Provided material:
┄┄┄┄┄┄┄┄┄┄┄┄┄┄┄┄┄┄┄┄
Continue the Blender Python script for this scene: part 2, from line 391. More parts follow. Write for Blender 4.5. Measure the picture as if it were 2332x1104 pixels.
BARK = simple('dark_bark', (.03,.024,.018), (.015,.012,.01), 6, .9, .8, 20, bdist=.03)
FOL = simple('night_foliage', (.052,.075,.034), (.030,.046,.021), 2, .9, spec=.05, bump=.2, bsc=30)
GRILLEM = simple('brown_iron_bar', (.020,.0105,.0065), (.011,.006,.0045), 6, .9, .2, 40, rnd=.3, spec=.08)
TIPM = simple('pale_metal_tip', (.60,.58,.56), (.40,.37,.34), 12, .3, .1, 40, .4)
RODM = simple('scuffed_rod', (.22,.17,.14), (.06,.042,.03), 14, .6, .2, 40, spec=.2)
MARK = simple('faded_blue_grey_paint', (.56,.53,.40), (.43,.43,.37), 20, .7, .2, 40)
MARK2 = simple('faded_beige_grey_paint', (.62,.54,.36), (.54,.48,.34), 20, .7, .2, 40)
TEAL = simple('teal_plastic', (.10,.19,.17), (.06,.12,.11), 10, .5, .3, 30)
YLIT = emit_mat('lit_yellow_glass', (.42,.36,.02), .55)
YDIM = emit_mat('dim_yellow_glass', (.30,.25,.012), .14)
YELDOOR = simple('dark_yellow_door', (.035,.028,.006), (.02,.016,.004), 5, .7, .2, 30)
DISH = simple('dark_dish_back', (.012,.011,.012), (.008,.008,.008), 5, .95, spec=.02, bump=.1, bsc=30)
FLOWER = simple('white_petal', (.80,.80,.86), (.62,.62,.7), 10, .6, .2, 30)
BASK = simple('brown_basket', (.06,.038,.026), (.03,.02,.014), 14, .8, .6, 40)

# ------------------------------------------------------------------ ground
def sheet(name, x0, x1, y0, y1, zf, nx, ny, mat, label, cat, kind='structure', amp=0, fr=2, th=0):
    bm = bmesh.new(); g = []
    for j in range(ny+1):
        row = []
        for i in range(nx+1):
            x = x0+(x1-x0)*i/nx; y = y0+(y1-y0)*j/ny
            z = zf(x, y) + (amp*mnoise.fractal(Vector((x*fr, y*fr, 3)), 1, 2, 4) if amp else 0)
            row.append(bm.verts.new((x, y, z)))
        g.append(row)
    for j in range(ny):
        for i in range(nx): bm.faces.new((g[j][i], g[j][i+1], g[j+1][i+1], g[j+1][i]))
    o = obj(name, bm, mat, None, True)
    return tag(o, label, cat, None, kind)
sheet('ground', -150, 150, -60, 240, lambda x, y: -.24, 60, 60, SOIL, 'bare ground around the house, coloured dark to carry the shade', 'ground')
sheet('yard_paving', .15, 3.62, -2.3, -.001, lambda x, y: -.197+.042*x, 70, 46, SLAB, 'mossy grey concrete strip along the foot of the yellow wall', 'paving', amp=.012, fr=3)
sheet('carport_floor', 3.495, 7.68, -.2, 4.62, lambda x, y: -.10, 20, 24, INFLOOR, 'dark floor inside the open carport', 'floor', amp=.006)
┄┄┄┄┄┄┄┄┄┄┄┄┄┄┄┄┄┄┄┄
What needs to be done: Write the listing out again, exactly as shown above.

Written response:
Continue the Blender Python script for this scene: part 2, from line 391. More parts follow. Write for Blender 4.5. Measure the picture as if it were 2332x1104 pixels.
BARK = simple('dark_bark', (.03,.024,.018), (.015,.012,.01), 6, .9, .8, 20, bdist=.03)
FOL = simple('night_foliage', (.052,.075,.034), (.030,.046,.021), 2, .9, spec=.05, bump=.2, bsc=30)
GRILLEM = simple('brown_iron_bar', (.020,.0105,.0065), (.011,.006,.0045), 6, .9, .2, 40, rnd=.3, spec=.08)
TIPM = simple('pale_metal_tip', (.60,.58,.56), (.40,.37,.34), 12, .3, .1, 40, .4)
RODM = simple('scuffed_rod', (.22,.17,.14), (.06,.042,.03), 14, .6, .2, 40, spec=.2)
MARK = simple('faded_blue_grey_paint', (.56,.53,.40), (.43,.43,.37), 20, .7, .2, 40)
MARK2 = simple('faded_beige_grey_paint', (.62,.54,.36), (.54,.48,.34), 20, .7, .2, 40)
TEAL = simple('teal_plastic', (.10,.19,.17), (.06,.12,.11), 10, .5, .3, 30)
YLIT = emit_mat('lit_yellow_glass', (.42,.36,.02), .55)
YDIM = emit_mat('dim_yellow_glass', (.30,.25,.012), .14)
YELDOOR = simple('dark_yellow_door', (.035,.028,.006), (.02,.016,.004), 5, .7, .2, 30)
DISH = simple('dark_dish_back', (.012,.011,.012), (.008,.008,.008), 5, .95, spec=.02, bump=.1, bsc=30)
FLOWER = simple('white_petal', (.80,.80,.86), (.62,.62,.7), 10, .6, .2, 30)
BASK = simple('brown_basket', (.06,.038,.026), (.03,.02,.014), 14, .8, .6, 40)

# ------------------------------------------------------------------ ground
def sheet(name, x0, x1, y0, y1, zf, nx, ny, mat, label, cat, kind='structure', amp=0, fr=2, th=0):
    bm = bmesh.new(); g = []
    for j in range(ny+1):
        row = []
        for i in range(nx+1):
            x = x0+(x1-x0)*i/nx; y = y0+(y1-y0)*j/ny
            z = zf(x, y) + (amp*mnoise.fractal(Vector((x*fr, y*fr, 3)), 1, 2, 4) if amp else 0)
            row.append(bm.verts.new((x, y, z)))
        g.append(row)
    for j in range(ny):
        for i in range(nx): bm.faces.new((g[j][i], g[j][i+1], g[j+1][i+1], g[j+1][i]))
    o = obj(name, bm, mat, None, True)
    return tag(o, label, cat, None, kind)
sheet('ground', -150, 150, -60, 240, lambda x, y: -.24, 60, 60, SOIL, 'bare ground around the house, coloured dark to carry the shade', 'ground')
sheet('yard_paving', .15, 3.62, -2.3, -.001, lambda x, y: -.197+.042*x, 70, 46, SLAB, 'mossy grey concrete strip along the foot of the yellow wall', 'paving', amp=.012, fr=3)
sheet('carport_floor', 3.495, 7.68, -.2, 4.62, lambda x, y: -.10, 20, 24, INFLOOR, 'dark floor inside the open carport', 'floor', amp=.006)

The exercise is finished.